Friday, March 07, 2008

Dad's Ashes

My Dad came home yesterday.  His ashes, that is.

The Funeral Home had called me last Thursday to say they were ready and it took me a full week to gather up whatever it was that I needed to gather up before I could get them.

What is left of my father now resides in a nondescript rectangular cardboard box about the size of a loaf of bread.

The box came in a plastic bag inscribed with the Funeral Home's name and insignia.   They seem like nice people.  They were the only place I called that did not try to sell me a long list of additional items at exorbitant, some might even say emotionally extortion-al prices.  They were number five on the list.

Why, for instance would you want to cremate someone in a ten thousand dollar casket?  That seems less like a show of "respect" and more like an expression of something I hesitate to hang a tag-line on.

Still, carrying your Father home in a cardboard box inside a plastic bag is an unsettling experience.

Putting him out on the table was something else entirely different.  I was transfixed.  I couldn't take my eyes off the box.  If I left the room, I would find myself coming back just to look at it.

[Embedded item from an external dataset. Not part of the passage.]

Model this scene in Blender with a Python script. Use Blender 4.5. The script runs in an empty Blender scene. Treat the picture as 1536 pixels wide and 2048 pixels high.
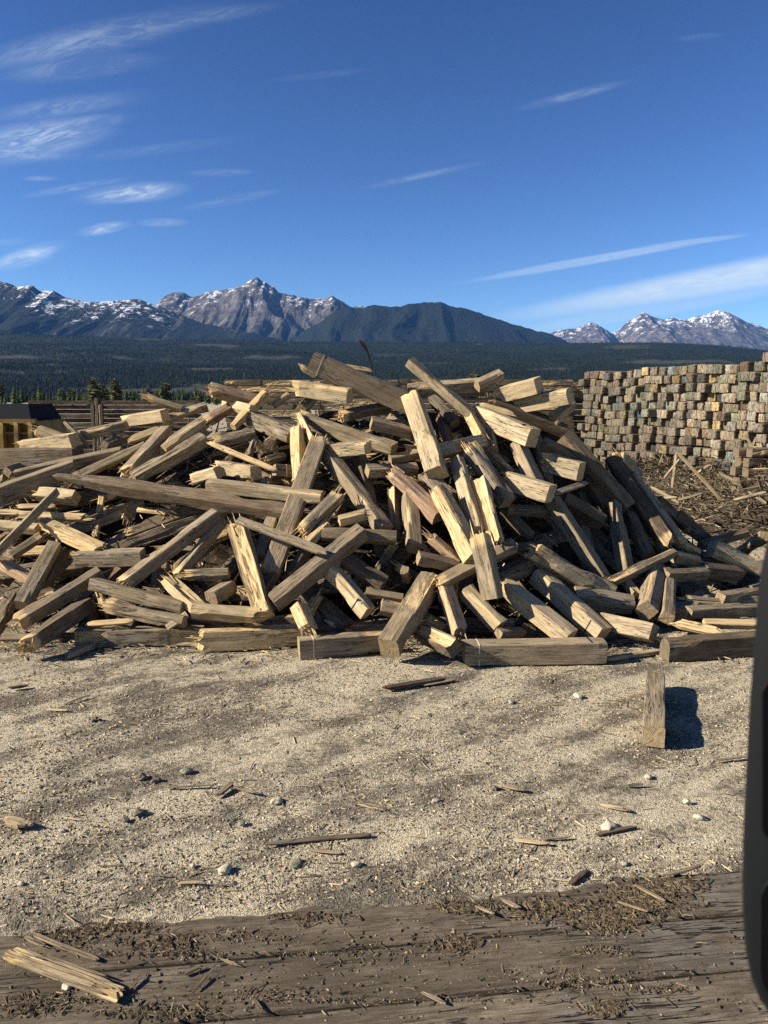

I had to leave the house and have dinner with a close friend because I couldn't be alone in the apartment with the box of Dad's ashes any longer.

Now I just have to find a boat-shaped urn.

But that's a whole other story.


1 Comments:

Blogger Unknown said...

When my mom's father passed away she and her brother decided to scatter his ashes in the bay in front of our summer cottage in Maine. They started the day with a couple of breakfast cocktails, then my dad rowed the two of them out to the middle of the bay. It was a tad breezy, and when they opened the cardboard box a bunch of styrofoam peanuts came flying out (why the ashes were packed that way, I'll never know). Given they had quite the buzz going they erupted into uncontrollable giggles. However, I'm sure grandpa was laughing along with them.

May there be lots of joy and laughter at your father's wake!